Critical Roles for Small Teams

There are times to bet on small, well chosen teams. For example, a great deal of innovation occurs when just 2 - 5 people are involved. I have certainly seen this in my own experience. Most of the time, really creative solutions come from handpicking a small group of extremely bright people and giving them a challenge. On the other hand, giving the same challenge to a group of 20 or 30 or more, often results in a slow moving, ponderous process, with mediocre results. Larger groups seem to have too many people who create road blocks. Innovation requires people who can see beyond what is normally done, and not be afraid to explore dramatically new options.

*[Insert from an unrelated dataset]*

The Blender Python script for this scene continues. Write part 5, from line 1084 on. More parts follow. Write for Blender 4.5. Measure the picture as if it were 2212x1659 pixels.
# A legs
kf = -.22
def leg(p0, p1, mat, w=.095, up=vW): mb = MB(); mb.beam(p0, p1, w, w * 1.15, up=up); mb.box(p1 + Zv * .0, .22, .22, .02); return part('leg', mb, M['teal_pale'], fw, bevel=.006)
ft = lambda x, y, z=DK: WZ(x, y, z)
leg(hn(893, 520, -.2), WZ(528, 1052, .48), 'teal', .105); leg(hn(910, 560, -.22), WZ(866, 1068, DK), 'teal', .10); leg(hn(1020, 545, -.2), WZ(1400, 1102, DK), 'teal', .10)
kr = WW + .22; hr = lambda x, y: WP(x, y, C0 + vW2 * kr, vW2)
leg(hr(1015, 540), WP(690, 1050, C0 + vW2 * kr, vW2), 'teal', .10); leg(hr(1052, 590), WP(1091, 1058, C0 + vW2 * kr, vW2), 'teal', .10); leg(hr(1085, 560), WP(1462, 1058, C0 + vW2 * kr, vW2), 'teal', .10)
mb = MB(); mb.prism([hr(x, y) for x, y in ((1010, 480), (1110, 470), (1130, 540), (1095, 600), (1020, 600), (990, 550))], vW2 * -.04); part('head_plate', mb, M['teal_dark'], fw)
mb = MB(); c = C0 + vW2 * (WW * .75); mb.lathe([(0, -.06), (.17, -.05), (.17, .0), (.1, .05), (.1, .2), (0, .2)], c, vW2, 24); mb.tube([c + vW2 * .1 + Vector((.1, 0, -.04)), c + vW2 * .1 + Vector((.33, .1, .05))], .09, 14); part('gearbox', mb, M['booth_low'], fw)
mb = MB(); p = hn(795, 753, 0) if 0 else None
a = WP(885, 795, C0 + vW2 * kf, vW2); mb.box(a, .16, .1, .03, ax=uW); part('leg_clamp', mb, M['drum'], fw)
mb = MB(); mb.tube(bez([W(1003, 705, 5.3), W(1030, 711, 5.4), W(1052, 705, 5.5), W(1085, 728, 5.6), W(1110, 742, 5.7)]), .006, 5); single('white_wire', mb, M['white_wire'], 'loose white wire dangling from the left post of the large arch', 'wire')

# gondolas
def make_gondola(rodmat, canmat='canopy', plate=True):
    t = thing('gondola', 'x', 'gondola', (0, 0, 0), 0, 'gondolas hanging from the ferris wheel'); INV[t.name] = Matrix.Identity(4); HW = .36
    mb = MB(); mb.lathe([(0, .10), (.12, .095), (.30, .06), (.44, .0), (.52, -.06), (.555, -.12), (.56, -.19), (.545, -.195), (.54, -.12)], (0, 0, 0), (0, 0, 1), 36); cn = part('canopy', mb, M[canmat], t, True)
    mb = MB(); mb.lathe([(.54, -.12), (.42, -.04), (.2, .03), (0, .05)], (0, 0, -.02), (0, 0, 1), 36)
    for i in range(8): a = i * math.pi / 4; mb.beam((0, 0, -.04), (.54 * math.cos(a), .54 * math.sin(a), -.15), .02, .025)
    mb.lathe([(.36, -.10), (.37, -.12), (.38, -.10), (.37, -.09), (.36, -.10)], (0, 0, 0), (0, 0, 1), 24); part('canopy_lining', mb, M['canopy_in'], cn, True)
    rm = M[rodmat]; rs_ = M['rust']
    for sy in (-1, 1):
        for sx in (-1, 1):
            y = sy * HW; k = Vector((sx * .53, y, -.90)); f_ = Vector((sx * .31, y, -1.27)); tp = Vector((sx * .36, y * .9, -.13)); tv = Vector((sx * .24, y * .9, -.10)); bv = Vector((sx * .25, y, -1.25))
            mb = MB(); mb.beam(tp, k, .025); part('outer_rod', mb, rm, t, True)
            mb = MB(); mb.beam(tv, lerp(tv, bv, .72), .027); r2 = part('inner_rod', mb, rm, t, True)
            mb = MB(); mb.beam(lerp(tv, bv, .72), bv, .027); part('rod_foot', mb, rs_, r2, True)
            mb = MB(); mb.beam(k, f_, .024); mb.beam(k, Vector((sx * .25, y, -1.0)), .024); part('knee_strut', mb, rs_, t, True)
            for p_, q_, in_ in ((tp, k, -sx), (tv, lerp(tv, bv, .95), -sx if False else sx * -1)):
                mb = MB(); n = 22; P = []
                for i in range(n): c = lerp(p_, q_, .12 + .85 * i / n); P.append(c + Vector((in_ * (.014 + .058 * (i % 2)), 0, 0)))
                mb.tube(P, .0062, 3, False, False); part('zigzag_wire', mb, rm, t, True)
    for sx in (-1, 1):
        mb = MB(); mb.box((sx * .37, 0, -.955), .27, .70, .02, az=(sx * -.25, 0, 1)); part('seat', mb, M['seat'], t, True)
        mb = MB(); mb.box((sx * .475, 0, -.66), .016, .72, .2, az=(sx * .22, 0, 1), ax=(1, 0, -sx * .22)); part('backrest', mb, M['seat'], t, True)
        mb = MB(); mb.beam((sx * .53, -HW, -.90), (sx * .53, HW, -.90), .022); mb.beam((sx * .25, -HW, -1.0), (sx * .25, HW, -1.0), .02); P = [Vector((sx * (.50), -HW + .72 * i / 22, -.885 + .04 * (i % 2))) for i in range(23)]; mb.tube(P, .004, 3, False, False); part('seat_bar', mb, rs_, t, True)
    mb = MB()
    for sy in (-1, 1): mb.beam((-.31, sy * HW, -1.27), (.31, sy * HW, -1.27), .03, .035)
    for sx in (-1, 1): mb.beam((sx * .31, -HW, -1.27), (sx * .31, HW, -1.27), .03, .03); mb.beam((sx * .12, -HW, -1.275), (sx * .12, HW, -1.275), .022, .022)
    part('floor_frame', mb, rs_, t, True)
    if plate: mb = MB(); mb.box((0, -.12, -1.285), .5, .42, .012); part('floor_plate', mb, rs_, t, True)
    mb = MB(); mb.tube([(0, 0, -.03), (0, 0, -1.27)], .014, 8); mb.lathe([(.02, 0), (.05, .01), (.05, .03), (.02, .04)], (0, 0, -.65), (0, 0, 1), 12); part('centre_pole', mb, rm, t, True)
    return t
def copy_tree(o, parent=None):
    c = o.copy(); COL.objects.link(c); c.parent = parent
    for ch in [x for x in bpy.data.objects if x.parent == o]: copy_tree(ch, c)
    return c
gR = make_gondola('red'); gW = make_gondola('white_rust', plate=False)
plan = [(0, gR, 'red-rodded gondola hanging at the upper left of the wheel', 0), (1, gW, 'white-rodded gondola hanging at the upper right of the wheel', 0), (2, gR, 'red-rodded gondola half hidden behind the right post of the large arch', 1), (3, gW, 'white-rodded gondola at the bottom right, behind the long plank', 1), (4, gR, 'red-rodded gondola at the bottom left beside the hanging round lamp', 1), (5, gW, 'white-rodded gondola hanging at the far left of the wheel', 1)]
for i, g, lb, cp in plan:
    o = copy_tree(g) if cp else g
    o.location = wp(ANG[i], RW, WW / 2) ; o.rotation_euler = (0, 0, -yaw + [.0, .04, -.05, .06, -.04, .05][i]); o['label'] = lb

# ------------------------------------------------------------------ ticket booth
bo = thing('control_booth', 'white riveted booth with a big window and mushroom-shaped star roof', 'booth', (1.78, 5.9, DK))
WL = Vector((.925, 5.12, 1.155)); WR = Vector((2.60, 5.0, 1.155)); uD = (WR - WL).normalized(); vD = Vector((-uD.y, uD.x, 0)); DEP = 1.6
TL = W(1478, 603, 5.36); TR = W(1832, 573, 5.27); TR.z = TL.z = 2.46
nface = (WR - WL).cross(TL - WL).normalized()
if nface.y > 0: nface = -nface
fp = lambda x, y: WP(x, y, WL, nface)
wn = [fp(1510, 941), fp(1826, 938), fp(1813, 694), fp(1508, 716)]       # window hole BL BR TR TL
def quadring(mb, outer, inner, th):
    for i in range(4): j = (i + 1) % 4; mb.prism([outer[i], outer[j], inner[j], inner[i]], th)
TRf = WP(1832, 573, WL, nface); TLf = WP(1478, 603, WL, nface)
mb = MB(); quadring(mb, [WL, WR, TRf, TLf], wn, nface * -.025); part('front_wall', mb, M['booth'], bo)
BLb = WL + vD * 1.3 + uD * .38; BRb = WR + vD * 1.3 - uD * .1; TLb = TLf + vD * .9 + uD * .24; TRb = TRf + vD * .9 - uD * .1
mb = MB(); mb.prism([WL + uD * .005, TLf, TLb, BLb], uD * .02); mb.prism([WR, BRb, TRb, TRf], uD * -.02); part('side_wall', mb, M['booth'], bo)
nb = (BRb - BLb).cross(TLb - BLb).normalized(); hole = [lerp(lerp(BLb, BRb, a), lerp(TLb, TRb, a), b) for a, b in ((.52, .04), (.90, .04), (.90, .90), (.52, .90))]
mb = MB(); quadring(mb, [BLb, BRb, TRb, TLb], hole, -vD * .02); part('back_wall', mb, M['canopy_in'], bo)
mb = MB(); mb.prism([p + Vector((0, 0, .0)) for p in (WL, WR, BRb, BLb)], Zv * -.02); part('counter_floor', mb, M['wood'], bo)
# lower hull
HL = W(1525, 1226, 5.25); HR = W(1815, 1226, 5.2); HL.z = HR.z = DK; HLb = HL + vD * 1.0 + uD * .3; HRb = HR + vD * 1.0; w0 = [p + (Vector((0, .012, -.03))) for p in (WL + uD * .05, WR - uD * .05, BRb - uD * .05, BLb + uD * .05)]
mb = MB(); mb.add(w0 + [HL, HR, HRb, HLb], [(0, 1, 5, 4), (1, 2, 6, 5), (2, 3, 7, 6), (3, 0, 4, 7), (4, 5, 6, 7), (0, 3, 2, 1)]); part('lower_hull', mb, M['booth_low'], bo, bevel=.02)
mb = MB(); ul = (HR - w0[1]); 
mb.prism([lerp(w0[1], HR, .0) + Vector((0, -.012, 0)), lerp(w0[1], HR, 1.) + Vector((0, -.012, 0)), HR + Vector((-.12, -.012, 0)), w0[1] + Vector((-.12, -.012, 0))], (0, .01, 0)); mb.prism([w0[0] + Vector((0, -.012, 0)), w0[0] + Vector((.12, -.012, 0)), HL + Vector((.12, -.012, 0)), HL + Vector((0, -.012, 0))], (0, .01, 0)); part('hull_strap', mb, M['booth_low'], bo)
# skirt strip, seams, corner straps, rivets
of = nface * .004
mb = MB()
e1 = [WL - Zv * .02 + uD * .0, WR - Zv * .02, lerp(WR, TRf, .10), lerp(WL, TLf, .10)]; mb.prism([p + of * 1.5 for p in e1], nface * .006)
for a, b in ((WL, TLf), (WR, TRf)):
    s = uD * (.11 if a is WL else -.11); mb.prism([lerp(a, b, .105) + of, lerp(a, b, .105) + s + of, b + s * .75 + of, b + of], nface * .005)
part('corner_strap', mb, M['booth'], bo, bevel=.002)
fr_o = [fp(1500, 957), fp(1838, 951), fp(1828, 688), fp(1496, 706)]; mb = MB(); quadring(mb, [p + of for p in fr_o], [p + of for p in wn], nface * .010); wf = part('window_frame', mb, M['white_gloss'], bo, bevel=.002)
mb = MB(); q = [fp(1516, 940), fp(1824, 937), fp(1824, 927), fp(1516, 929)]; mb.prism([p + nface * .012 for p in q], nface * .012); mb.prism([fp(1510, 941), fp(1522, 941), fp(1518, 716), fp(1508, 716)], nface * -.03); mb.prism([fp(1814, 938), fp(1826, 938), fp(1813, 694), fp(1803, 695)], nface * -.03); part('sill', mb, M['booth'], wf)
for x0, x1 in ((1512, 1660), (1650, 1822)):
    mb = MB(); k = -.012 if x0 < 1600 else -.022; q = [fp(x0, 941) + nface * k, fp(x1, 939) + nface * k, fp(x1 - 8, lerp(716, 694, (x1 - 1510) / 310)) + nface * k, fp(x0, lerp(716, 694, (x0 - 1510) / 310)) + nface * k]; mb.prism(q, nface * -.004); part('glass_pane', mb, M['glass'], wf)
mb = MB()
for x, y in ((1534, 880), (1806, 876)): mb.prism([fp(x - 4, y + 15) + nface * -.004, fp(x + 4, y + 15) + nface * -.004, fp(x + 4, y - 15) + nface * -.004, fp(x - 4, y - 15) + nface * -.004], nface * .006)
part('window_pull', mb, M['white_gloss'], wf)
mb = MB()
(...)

More and more organizations are tapping into this creative ability of small groups by rewarding individuals and small teams who come up with great new ideas without being told to do so. This is a matter of giving people time to chase things that they think are important. A person working on the front lines may well have a brilliant idea that takes them 100 hours to evolve and make practical. Why shouldn't they, and perhaps one of their colleagues, be given the time to bring this benefit to the larger organization. Unfortunately, too many senior leaders do not trust their own people to use good judgment, and they only want people to work on what they've been told to work on. What a great loss of potential.

A senior executive recently expressed the view that small teams are also well suited to developing strategy. Once again, it is a matter of bringing together the right people with the right skill set. Often this means a combination of people who can think at the big picture level, while keeping front-line issues in full sight. It can also mean balancing the group so that both very adventurous people, and more risk averse people participate.

Some people worry that if you don't consult everyone, the organization won't support a major change or shift in strategy. That is not true. The real issue is whether or not the larger group will see the new direction as exciting and viable. So a small team developing strategy must understand this, and make sure that what they bring to the larger organization generates enthusiasm.